The titular characters in Mike and Dave Need Wedding Dates are intended to be lovable assholes. They are definitely assholes. That anyone would find them lovable is beyond the suspension of disbelief. Dave (Zac Efron) is a simpleton who perpetually looks like you just walked in on him flexing for himself in the mirror, and Mike (Adam Devine) is the kind of overly confident manbaby Jack Black rode into comedy oblivion for a decade. They are deeply unpleasant, sentient cans of Axe body spray upon whom unspeakable acts of violence should be perpetrated. Honestly, if Mike and Dave had less of Mike and Dave, it may have been more than passable.

Based on real-life brothers who took out a Craigslist ad to find dates for their sister’s wedding in Hawaii, Mike and Dave opens with a montage, just to let you know the kind of lazy bullshit ahead. Their sister, Jeanie (Sugar Lyn Beard), is getting married to boring oaf Eric (Sam Richardson), and the boys are tasked with not ruining the family event, as they have so many times before. Their father (Stephen Root) believes the key to this is having them choose “nice” dates to the wedding, as though the deviant mongoloids are capable of making a single good decision.

Surprise! They screw up and bring female ne’er-do-wells, Tatiana (Aubrey Plaza) and Alice (Anna Kendrick). Tatiana and Alice are supposed to be the gender-flipped versions of Mike and Dave. Except, they’re not. Tatiana is wickedly smart, albeit manipulative, and Alice actually has a reason to be emotionally stunted. Oh, and they’re both charming and funny, a vast departure from the violently unlikable male duo. The quartet obviously ruin everything, aided by fly-in-the-ointment, bisexual cousin Terry (Alice Wetterlund). And in case you forget the tone they’re aping here, the film explicitly name checks Wedding Crashers in the climax.

Let’s start with what works: every woman in the movie. Wetterlund is the kind of scene-stealing supporting character too rarely afforded to actresses. Plaza’s charisma wills her ill-intended character from despicable to embraceable-if-flawed. Kendrick leans on the “cute” but with a savvy cleverness. And Beard goes for absolute broke as the surprising target of almost all major physical gags, including a delightfully awkward nude massage with the well-oiled Keanu (Kumail Nanjiani).

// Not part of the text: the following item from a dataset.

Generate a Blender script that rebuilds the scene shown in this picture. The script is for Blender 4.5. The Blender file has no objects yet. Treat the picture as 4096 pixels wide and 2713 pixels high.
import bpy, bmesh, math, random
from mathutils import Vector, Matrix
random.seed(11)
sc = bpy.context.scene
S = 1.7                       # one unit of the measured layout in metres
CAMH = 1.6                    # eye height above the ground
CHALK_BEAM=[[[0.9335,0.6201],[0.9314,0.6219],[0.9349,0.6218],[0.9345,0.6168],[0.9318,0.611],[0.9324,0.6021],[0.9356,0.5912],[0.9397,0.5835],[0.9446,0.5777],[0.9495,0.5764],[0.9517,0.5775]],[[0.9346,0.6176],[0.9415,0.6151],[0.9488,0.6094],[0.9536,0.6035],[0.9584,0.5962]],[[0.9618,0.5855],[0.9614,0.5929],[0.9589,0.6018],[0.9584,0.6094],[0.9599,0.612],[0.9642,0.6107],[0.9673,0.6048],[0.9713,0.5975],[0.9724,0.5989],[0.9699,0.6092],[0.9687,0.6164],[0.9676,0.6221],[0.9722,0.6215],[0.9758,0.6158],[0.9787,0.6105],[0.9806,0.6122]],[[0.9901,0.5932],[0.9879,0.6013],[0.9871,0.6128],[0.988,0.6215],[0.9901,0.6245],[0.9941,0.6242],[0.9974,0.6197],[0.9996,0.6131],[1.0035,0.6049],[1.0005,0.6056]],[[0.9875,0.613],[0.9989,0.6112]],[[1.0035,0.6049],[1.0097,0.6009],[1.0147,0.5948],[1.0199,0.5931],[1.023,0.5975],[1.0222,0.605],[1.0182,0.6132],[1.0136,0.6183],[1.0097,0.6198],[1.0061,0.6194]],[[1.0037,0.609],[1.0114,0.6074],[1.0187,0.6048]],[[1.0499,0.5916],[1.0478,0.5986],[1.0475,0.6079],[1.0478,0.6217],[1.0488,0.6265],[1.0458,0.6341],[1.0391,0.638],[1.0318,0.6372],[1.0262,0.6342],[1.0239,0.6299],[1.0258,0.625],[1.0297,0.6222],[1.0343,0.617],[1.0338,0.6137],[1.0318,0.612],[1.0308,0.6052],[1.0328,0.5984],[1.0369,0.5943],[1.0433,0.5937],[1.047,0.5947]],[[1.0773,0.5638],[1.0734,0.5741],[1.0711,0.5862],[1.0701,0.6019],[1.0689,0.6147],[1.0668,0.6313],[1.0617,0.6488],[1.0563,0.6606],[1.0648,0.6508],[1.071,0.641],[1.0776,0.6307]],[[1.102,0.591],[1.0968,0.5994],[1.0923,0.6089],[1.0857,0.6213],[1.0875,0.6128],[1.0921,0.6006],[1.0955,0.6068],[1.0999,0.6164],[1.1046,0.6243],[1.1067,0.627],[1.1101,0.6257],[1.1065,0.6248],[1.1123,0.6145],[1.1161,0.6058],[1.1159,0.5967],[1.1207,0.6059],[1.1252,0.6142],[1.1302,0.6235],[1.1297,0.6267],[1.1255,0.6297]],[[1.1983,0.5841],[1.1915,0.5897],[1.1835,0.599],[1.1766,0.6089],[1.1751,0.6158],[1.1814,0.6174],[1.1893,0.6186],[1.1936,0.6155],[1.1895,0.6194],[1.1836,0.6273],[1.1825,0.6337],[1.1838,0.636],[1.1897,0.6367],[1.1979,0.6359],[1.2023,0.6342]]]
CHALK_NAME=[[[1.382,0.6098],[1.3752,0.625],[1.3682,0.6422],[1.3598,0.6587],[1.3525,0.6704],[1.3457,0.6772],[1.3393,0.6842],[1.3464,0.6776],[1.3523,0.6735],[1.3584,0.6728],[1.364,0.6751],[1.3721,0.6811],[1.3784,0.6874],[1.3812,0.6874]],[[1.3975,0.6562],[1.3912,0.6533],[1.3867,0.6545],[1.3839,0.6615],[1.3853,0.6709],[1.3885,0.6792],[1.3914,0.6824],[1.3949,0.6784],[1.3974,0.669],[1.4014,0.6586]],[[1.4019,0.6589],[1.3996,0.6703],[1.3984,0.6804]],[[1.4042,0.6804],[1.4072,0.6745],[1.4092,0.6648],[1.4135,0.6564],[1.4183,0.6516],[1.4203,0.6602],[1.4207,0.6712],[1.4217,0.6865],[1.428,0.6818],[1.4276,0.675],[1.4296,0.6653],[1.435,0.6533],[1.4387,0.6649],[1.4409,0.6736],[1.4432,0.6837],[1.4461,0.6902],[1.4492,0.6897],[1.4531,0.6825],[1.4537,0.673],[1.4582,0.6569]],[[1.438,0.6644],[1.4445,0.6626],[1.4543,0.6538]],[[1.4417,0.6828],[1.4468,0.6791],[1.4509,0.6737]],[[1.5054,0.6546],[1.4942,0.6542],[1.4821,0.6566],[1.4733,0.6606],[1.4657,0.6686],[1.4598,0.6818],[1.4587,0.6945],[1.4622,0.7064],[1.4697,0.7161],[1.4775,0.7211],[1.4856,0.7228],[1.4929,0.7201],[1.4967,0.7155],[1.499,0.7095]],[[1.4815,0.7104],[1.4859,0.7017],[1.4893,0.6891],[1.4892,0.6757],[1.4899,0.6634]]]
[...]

What doesn’t work: Everything else. Attempts to humanize Mike and Dave are astoundingly lame. Dave can’t be a waste of carbon and oxygen, you guys: he draws cartoons for fun! Mike isn’t a vile sexual predator, everyone: he knows he’s just stupid! What’s unfortunate is that the blooper reel during the credits shows how whip-smart and talented Devine is. Let’s hope that, as his star grows, he seeks out opportunities to showcase his abilities beyond his third major role as “laughably cocky halfwit.”

Mike and Dave explicitly wants to be Wedding Crashers or at least join the club of The Hangover, Horrible Bosses and Old School. Maybe it could have, if it didn’t think of comedy as an “all boys club” and leaned more on the ladies doing the heavy lifting.